In: Reviews in Aquaculture,
Year: 2019
Type: Journal / article
Theme affiliation: Marine
Link to centre authors: Troell, Max
Full reference: Metian, M., Troell, M., Christensen, V., Steenbeek, J., Poui, S. 2019. Mapping diversity of species in global aquaculture. Reviews in Aquaculture,


Aquaculture is the world's most diverse farming practice in terms of number of species, farming methods and environments used. While various organizations and institutions have promoted species diversification, overall species diversity within the aquaculture industry is likely not promoted nor sufficiently well quantified. Using the most extensive dataset available (FAO‐statistics) and an approach based on the Shannon Diversity index, this paper provides a method for quantifying and mapping global aquaculture species diversity.

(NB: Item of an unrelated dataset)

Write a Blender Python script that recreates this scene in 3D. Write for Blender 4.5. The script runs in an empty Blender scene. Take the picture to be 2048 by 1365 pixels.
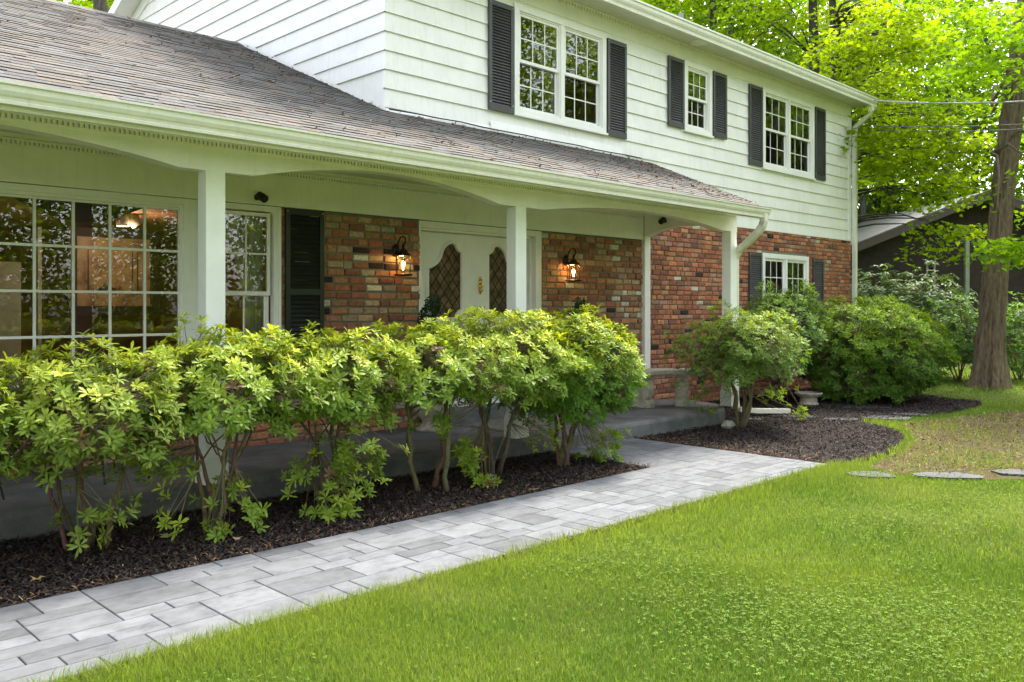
import bpy, math, random
import numpy as np
from mathutils import Vector
from mathutils.geometry import tessellate_polygon

rng = np.random.default_rng(7)
random.seed(7)
R = math.radians
SC = bpy.context.scene

# ------------------------------------------------------------------ camera, sky, sun, exposure
EYE = 1.55
F = 1734.0
cam_d = bpy.data.cameras.new('camera')
cam = bpy.data.objects.new('camera', cam_d)
SC.collection.objects.link(cam)
cam.location = (0, 0, EYE)
cam.rotation_euler = (R(90), 0, -math.atan2(.7031, .7111))
cam_d.sensor_width = 36
cam_d.lens = F / 2048 * 36
cam_d.shift_y = -66.5 / 2048
cam_d.clip_end = 1500
SC.camera = cam

SUN_EL, SUN_AZ = 54.0, 70.0          # azimuth measured from +Y towards +X
sun_v = Vector((math.sin(R(SUN_AZ)) * math.cos(R(SUN_EL)), math.cos(R(SUN_AZ)) * math.cos(R(SUN_EL)), math.sin(R(SUN_EL))))
w = bpy.data.worlds.new('World'); SC.world = w; w.use_nodes = True
wn = w.node_tree
sky = wn.nodes.new('ShaderNodeTexSky'); sky.sky_type = 'NISHITA'; sky.sun_disc = False
sky.sun_elevation = R(SUN_EL); sky.sun_rotation = R(SUN_AZ)
sky.air_density = 1.0; sky.dust_density = 2.5; sky.ozone_density = 1.0
hs_ = wn.nodes.new('ShaderNodeHueSaturation'); hs_.inputs['Saturation'].default_value = .36   # thin bright cloud over the blue
wn.nodes['Background'].inputs['Strength'].default_value = 0.15
wn.links.new(sky.outputs['Color'], hs_.inputs['Color']); wn.links.new(hs_.outputs['Color'], wn.nodes['Background'].inputs['Color'])
sl = bpy.data.lights.new('sun', 'SUN'); sl.energy = 1.75; sl.angle = R(12); sl.color = (1, .93, .80)
so = bpy.data.objects.new('sun', sl); SC.collection.objects.link(so)
so.rotation_euler = sun_v.to_track_quat('Z', 'Y').to_euler()
so.location = (0, 0, 30)
SC.view_settings.view_transform = 'Standard'; SC.view_settings.look = 'None'
SC.view_settings.exposure = 2.38; SC.view_settings.gamma = 1
SC.cycles.use_denoising = True
SC.cycles.max_bounces = 8; SC.cycles.transparent_max_bounces = 12
SC.cycles.sample_clamp_indirect = 6

# ------------------------------------------------------------------ helpers
def ray(u, v):
    r = (u - 1024) / F
    return (.7111 * r + .7031, -.7031 * r + .7111, (616 - v) / F)
def atY(u, v, Y):
    a, b, c = ray(u, v); t = Y / b
    return (a * t, Y, EYE + c * t)
def atX(u, v, X):
    a, b, c = ray(u, v); t = X / a
    return (X, b * t, EYE + c * t)
def atZ(u, v, z=0.0):
    a, b, c = ray(u, v); t = (z - EYE) / c
    return (a * t, b * t, z)
def atT(u, v, t):
    a, b, c = ray(u, v)
    return (a * t, b * t, EYE + c * t)

def link(o, parent=None):
    SC.collection.objects.link(o)
    if parent is not None: o.parent = parent
    return o
def tag(o, label=None, cat=None, group=None, kind=None):
    if label: o['label'] = label
    if cat: o['category'] = cat
    if group: o['group'] = group
    if kind: o['kind'] = kind
    return o
def empty(name, loc=(0, 0, 0), rz=0):
    o = bpy.data.objects.new(name, None); o.location = loc; o.rotation_euler = (0, 0, rz)
    o.empty_display_size = .2
    return link(o)

def mesh_np(name, V, faces, cols, mat, parent=None, smooth=False):
    """V (n,3); faces: list of (m,k) int arrays; cols: list of (m,3) arrays or None"""
    me = bpy.data.meshes.new(name)
    V = np.asarray(V, dtype=np.float32)
    me.vertices.add(len(V)); me.vertices.foreach_set('co', V.ravel())
    tot = sum(f.shape[0] for f in faces)
    lt = np.concatenate([np.full(f.shape[0], f.shape[1], dtype=np.int32) for f in faces])
    li = np.concatenate([f.ravel() for f in faces]).astype(np.int32)
    ls = np.zeros(tot, dtype=np.int32); ls[1:] = np.cumsum(lt)[:-1]
    me.loops.add(len(li)); me.loops.foreach_set('vertex_index', li)
    me.polygons.add(tot); me.polygons.foreach_set('loop_start', ls)
    me.polygons.foreach_set('loop_total', lt)
    if smooth: me.polygons.foreach_set('use_smooth', np.ones(tot, dtype=bool))
    if cols is not None:
        C = np.concatenate(cols); C4 = np.ones((tot, 4), dtype=np.float32); C4[:, :3] = C
        a = me.attributes.new('Col', 'FLOAT_COLOR', 'FACE'); a.data.foreach_set('color', C4.ravel())
    me.update(calc_edges=True); me.validate()
    me.materials.append(mat)
    o = bpy.data.objects.new(name, me)
    return link(o, parent)

class MB:
    def __init__(s): s.v = []; s.f = []; s.c = []; s.n = 0
    def add(s, V, Fs, col=(.8, .8, .8)):
        s.v.append(np.asarray(V, dtype=np.float32).reshape(-1, 3))
        for f in Fs: s.f.append(tuple(i + s.n for i in f)); s.c.append(col)
        s.n += len(s.v[-1])
        return s
    def box(s, x0, x1, y0, y1, z0, z1, col=(.8, .8, .8)):
        V = [(x0,y0,z0),(x1,y0,z0),(x1,y1,z0),(x0,y1,z0),(x0,y0,z1),(x1,y0,z1),(x1,y1,z1),(x0,y1,z1)]
        return s.add(V, [(0,3,2,1),(4,5,6,7),(0,1,5,4),(1,2,6,5),(2,3,7,6),(3,0,4,7)], col)
    def quad(s, a, b, c, d, col=(.8, .8, .8)): return s.add([a, b, c, d], [(0,1,2,3)], col)
    def prism(s, pts, axis, a0, a1, col=(.8, .8, .8)):
        """pts 2D polygon, extruded along axis (0:x,1:y,2:z) from a0 to a1"""
        n = len(pts)
        def mk(p, a):
            if axis == 0: return (a, p[0], p[1])
            if axis == 1: return (p[0], a, p[1])
            return (p[0], p[1], a)
        V = [mk(p, a0) for p in pts] + [mk(p, a1) for p in pts]
        Fs = [(i, (i+1) % n, n + (i+1) % n, n + i) for i in range(n)]
        tri = tessellate_polygon([[Vector((p[0], p[1], 0)) for p in pts]])
        for t in tri: Fs.append(tuple(t)); Fs.append(tuple(n + k for k in reversed(t)))
        return s.add(V, Fs, col)
    def tube(s, P, rad, k=8, col=(.8, .8, .8), cap=True):
        P = [Vector(p) for p in P]; n = len(P)
        if not hasattr(rad, '__len__'): rad = [rad] * n
        V = []; up = Vector((0, 0, 1)); prev = None
        for i in range(n):
            d = (P[min(i+1, n-1)] - P[max(i-1, 0)]).normalized()
            a = prev if prev is not None else (up if abs(d.z) < .9 else Vector((1, 0, 0)))
            x = (a - d * a.dot(d))
            if x.length < 1e-5: x = Vector((1, 0, 0)) - d * d.x
            x.normalize(); y = d.cross(x); prev = x
            for j in range(k):
                t = 2 * math.pi * j / k
                V.append(P[i] + (x * math.cos(t) + y * math.sin(t)) * rad[i])
        Fs = []
        for i in range(n-1):
            for j in range(k):
                a = i*k + j; b = i*k + (j+1) % k
                Fs.append((a, b, b + k, a + k))
        if cap: Fs.append(tuple(range(k-1, -1, -1))); Fs.append(tuple(range((n-1)*k, n*k)))
        return s.add([tuple(v) for v in V], Fs, col)
    def lathe(s, prof, c=(0, 0, 0), k=24, col=(.8, .8, .8)):
        V = []; n = len(prof)
        for r, z in prof:
            for j in range(k):
                t = 2*math.pi*j/k; V.append((c[0] + r*math.cos(t), c[1] + r*math.sin(t), c[2] + z))
        Fs = []
        for i in range(n-1):
            for j in range(k):
                a = i*k+j; b = i*k+(j+1) % k; Fs.append((a, b, b+k, a+k))
        Fs.append(tuple(range(k-1, -1, -1))); Fs.append(tuple(range((n-1)*k, n*k)))
        return s.add(V, Fs, col)
    def build(s, name, mat, parent=None, smooth=False, bevel=0):
        me = bpy.data.meshes.new(name)
        V = np.concatenate(s.v) if s.v else np.zeros((0, 3))
        me.from_pydata(V.tolist(), [], s.f)
        a = me.attributes.new('Col', 'FLOAT_COLOR', 'FACE')
        C4 = np.ones((len(s.f), 4), dtype=np.float32)
        if s.c: C4[:, :3] = np.array(s.c, dtype=np.float32)
        a.data.foreach_set('color', C4.ravel())
        if smooth: me.polygons.foreach_set('use_smooth', np.ones(len(s.f), dtype=bool))
        me.update(); me.materials.append(mat)
        o = bpy.data.objects.new(name, me); link(o, parent)
        if bevel:
            b = o.modifiers.new('bevel', 'BEVEL'); b.width = bevel; b.segments = 2; b.limit_method = 'ANGLE'
        return o

# ------------------------------------------------------------------ materials
def newmat(name):
    m = bpy.data.materials.new(name); m.use_nodes = True
    nt = m.node_tree; b = nt.nodes['Principled BSDF']
    return m, nt, b
def N(nt, t, **k):
    n = nt.nodes.new(t)
    for a, v in k.items(): setattr(n, a, v)
    return n
def noise(nt, scale, detail=4, rough=.6, vec=None, dist=0):
    n = N(nt, 'ShaderNodeTexNoise'); n.inputs['Scale'].default_value = scale
    n.inputs['Detail'].default_value = detail; n.inputs['Roughness'].default_value = rough
    n.inputs['Distortion'].default_value = dist
    if vec is not None: nt.links.new(vec, n.inputs['Vector'])
    return n
def objco(nt, scale=(1, 1, 1)):
    tc = N(nt, 'ShaderNodeTexCoord')
    if scale == (1, 1, 1): return tc.outputs['Object']
    mp = N(nt, 'ShaderNodeMapping'); mp.inputs['Scale'].default_value = scale
    nt.links.new(tc.outputs['Object'], mp.inputs['Vector']); return mp.outputs['Vector']
def ramp(nt, fac, stops):
    r = N(nt, 'ShaderNodeValToRGB'); e = r.color_ramp.elements
    while len(e) < len(stops): e.new(.5)
    for i, (p, c) in enumerate(stops):
        e[i].position = p; e[i].color = (*c, 1) if len(c) == 3 else c
    nt.links.new(fac, r.inputs['Fac']); return r.outputs['Color']
def mixc(nt, fac, a, b, mode='MIX'):
    m = N(nt, 'ShaderNodeMix', data_type='RGBA', blend_type=mode)
    for inp, v in ((m.inputs['Factor'], fac), (m.inputs['A'], a), (m.inputs['B'], b)):
        if hasattr(v, 'is_output') or isinstance(v, bpy.types.NodeSocket): nt.links.new(v, inp)
        elif isinstance(v, (int, float)): inp.default_value = v
        else: inp.default_value = (*v, 1)
    return m.outputs['Result']
def bump(nt, b, h, dist=.005, strength=1.0):
    bp = N(nt, 'ShaderNodeBump'); bp.inputs['Distance'].default_value = dist; bp.inputs['Strength'].default_value = strength
    nt.links.new(h, bp.inputs['Height']); nt.links.new(bp.outputs['Normal'], b.inputs['Normal'])

def plain(name, col, rough=.5, var=.12, nscale=6, bdist=0, bscale=60, metal=0, spec=.5):
    m, nt, b = newmat(name)
    v = objco(nt); n = noise(nt, nscale, 5, .65, v)
    dk = tuple(c * (1 - var * 2) for c in col); lt = tuple(min(1, c * (1 + var)) for c in col)
    nt.links.new(ramp(nt, n.outputs['Fac'], [(.3, dk), (.55, col), (.75, lt)]), b.inputs['Base Color'])
    b.inputs['Roughness'].default_value = rough; b.inputs['Metallic'].default_value = metal
    b.inputs['Specular IOR Level'].default_value = spec
    if bdist:
        n2 = noise(nt, bscale, 4, .6, v); bump(nt, b, n2.outputs['Fac'], bdist)
    return m
def attr_mat(name, rough=.7, var=.25, nscale=30, bdist=0, bscale=80, vec_scale=(1, 1, 1), spec=.3):
    m, nt, b = newmat(name)
    a = N(nt, 'ShaderNodeAttribute', attribute_name='Col'); v = objco(nt, vec_scale)
    n = noise(nt, nscale, 6, .7, v)
    k = ramp(nt, n.outputs['Fac'], [(.25, (1 - var*1.6,)*3), (.5, (1, 1, 1)), (.75, (1 + var,)*3)])
    nt.links.new(mixc(nt, 1.0, a.outputs['Color'], k, 'MULTIPLY'), b.inputs['Base Color'])
    b.inputs['Roughness'].default_value = rough; b.inputs['Specular IOR Level'].default_value = spec
    if bdist:
        n2 = noise(nt, bscale, 5, .7, v); bump(nt, b, n2.outputs['Fac'], bdist)
    return m
def leaf_mat(name, trans=.45, rough=.4, yellow=(1.25, 1.15, .4), spec=.4):
    m, nt, b = newmat(name)
    a = N(nt, 'ShaderNodeAttribute', attribute_name='Col')
    nt.links.new(a.outputs['Color'], b.inputs['Base Color'])
    b.inputs['Roughness'].default_value = rough; b.inputs['Specular IOR Level'].default_value = spec
    t = N(nt, 'ShaderNodeBsdfTranslucent')
    nt.links.new(mixc(nt, 1.0, a.outputs['Color'], yellow, 'MULTIPLY'), t.inputs['Color'])
    mx = N(nt, 'ShaderNodeMixShader'); mx.inputs[0].default_value = trans
    nt.links.new(b.outputs[0], mx.inputs[1]); nt.links.new(t.outputs[0], mx.inputs[2])
    nt.links.new(mx.outputs[0], nt.nodes['Material Output'].inputs['Surface'])
    return m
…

Although preliminary analyses showed that a large part of the species forming production is still qualified as undetermined species (i.e. ‘not elsewhere included’); results indicate that usually high species diversity for a country is associated with a higher production but there are considerable differences between countries. Nine of the top 10 countries ranked highest by Shannon Diversity index in 2017 are from Asia with China producing the most diverse collection of species. Since species diversity is not the only level of diversity in production, other types of diversity are also briefly discussed. Diversifying aquatic farmed species can be of importance for long‐term performance and viability of the sector with respect to sustaining food production under (sometimes abrupt) changing conditions. This can be true both at the global and regional level. In contrast, selection and focus on only a limited number of species can lead to rapid improvements in terms of production (towards sustainability or not) and profitability.

Therefore, benefits and shortcomings of diversity are discussed from both economical and social‐ecological perspectives that concurrently are shaping the expanding aquaculture industry.